Русским же приходилось таиться. Очень часто цитируют одного из беспристрастных свидетелей царствования Павла I, Николая Саблукова. Он пишет о царе действительно с большим сочувствием. Вот, например: «Обнаружились многие вопиющие несправедливости, и в таковых случаях Павел был непреклонен. Никакие личные или сословные соображения не могли спасти виновного от наказания…» Или вот: «Корнет мог свободно и безбоязненно требовать военного суда над своим полковым командиром, вполне рассчитывая на беспристрастность разбирательства дела…» Ну и, наконец, прекрасное: «Низшие классы с таким восторгом приветствовали государя, что Павел стал объяснять себе холодность и видимую недоброжелательность дворянства нравственной испорченностью и якобинскими наклонностями». Однако здесь надо учитывать, что Николай Александрович свои «Записки о временах императора Павла» писал по-английски и предназначал исключительно для семейного чтения – он был женат на англичанке.

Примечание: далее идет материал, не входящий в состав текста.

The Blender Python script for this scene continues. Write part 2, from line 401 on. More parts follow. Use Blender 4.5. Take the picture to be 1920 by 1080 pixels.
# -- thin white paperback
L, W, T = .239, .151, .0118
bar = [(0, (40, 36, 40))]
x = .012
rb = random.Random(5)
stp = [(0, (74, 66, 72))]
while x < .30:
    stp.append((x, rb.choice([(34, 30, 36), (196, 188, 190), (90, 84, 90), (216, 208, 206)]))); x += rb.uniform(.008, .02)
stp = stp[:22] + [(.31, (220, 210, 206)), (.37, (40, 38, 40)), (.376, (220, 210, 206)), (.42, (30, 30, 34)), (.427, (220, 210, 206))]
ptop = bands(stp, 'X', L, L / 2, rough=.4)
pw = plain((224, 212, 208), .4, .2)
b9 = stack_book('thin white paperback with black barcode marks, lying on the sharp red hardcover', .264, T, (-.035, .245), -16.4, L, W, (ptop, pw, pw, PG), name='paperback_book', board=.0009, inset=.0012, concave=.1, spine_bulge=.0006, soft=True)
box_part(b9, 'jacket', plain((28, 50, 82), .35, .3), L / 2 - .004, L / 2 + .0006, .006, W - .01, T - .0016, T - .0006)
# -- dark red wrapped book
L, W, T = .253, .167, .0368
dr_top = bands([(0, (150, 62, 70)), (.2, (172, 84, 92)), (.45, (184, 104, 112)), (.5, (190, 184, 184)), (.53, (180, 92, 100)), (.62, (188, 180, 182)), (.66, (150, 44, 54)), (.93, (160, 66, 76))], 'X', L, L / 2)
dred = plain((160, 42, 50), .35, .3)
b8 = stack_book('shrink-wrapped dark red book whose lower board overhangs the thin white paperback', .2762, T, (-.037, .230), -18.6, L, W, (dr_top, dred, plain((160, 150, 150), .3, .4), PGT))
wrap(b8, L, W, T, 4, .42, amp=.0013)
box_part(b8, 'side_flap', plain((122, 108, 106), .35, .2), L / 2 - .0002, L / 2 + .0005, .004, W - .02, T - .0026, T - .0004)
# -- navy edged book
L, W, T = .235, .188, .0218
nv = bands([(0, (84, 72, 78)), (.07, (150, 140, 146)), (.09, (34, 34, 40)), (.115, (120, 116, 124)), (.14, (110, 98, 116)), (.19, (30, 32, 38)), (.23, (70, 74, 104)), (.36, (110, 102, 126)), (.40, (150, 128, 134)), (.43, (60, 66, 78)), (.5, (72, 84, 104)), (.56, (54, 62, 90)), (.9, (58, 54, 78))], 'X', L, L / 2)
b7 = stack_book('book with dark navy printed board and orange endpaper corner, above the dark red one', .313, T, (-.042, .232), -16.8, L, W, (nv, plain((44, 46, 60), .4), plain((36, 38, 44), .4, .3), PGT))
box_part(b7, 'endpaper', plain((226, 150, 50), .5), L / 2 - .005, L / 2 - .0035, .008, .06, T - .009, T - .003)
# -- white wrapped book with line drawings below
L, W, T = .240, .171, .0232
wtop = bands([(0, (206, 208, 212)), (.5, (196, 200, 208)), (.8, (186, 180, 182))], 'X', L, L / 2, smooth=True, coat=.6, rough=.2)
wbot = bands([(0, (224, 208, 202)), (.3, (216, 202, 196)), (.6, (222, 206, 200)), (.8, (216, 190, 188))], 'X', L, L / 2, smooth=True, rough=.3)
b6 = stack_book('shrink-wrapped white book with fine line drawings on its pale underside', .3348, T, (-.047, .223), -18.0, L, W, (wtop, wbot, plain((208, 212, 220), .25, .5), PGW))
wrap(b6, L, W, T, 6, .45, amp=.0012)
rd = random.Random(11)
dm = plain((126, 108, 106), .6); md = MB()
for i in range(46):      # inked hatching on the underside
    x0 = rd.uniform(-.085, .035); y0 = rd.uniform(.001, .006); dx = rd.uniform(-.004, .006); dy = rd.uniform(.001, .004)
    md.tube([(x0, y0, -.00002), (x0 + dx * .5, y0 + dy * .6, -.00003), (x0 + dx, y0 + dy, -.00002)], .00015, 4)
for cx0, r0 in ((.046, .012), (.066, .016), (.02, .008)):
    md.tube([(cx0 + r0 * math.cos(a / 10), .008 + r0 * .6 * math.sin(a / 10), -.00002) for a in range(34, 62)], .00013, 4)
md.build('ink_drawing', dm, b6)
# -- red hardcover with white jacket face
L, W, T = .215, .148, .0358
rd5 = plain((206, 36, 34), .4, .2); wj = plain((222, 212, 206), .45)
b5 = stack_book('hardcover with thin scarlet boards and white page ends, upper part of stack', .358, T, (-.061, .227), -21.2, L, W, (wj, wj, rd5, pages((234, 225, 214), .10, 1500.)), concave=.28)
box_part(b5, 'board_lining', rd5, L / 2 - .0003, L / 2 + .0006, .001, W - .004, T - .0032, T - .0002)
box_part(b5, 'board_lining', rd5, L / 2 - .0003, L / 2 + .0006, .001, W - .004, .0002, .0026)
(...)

Достоянием общественности они лишь после его смерти, когда Саблукову было уже всё равно.
Кстати, если уж речь зашла о «якобинских наклонностях», то, по мнению «людей с хорошими генами», ими страдал сам царь. Вот что писал об этом Яков де Санглен, один из руководителей политического сыска при Александре I: «Кратковременное царствование Павла Первого, замечательное тем, что он сорвал маску со всего прежнего фантасмагорического мира, произвело на свет новые идеи и представления. С величайшими познаниями и строгою справедливостью Павел Петрович научил нас и народ, что различие сословий ничтожно». Тут надо добавить, что и свидетельство Санглена увидело свет лет через двадцать после его смерти, да и озаглавлено было характерно: «Записки не для современников».
Вот это «различие сословий ничтожно» не могло не бесить «людей с хорошими генами» при Павле. Его реальные заслуги были перечёркнуты общественным мнением, которое создало и форсированным темпом продвинуло в массовое сознание унизительный штамп: «Павел I – самодур и тиран».
Сломать этот стереотип мог бы, наверное, Александр Пушкин, который в последние годы жизни интересовался Павлом, называя его «романтический наш император». Но Пушкин просто не успел. Не успел и Лев Толстой, который уже в XX столетии, будучи мировым гением, высказал крамольную мысль: «Читал Павла. Какой предмет! Удивительный! Признанный, потому что его убили, полубешеным, он был несравненно лучше своей матери!»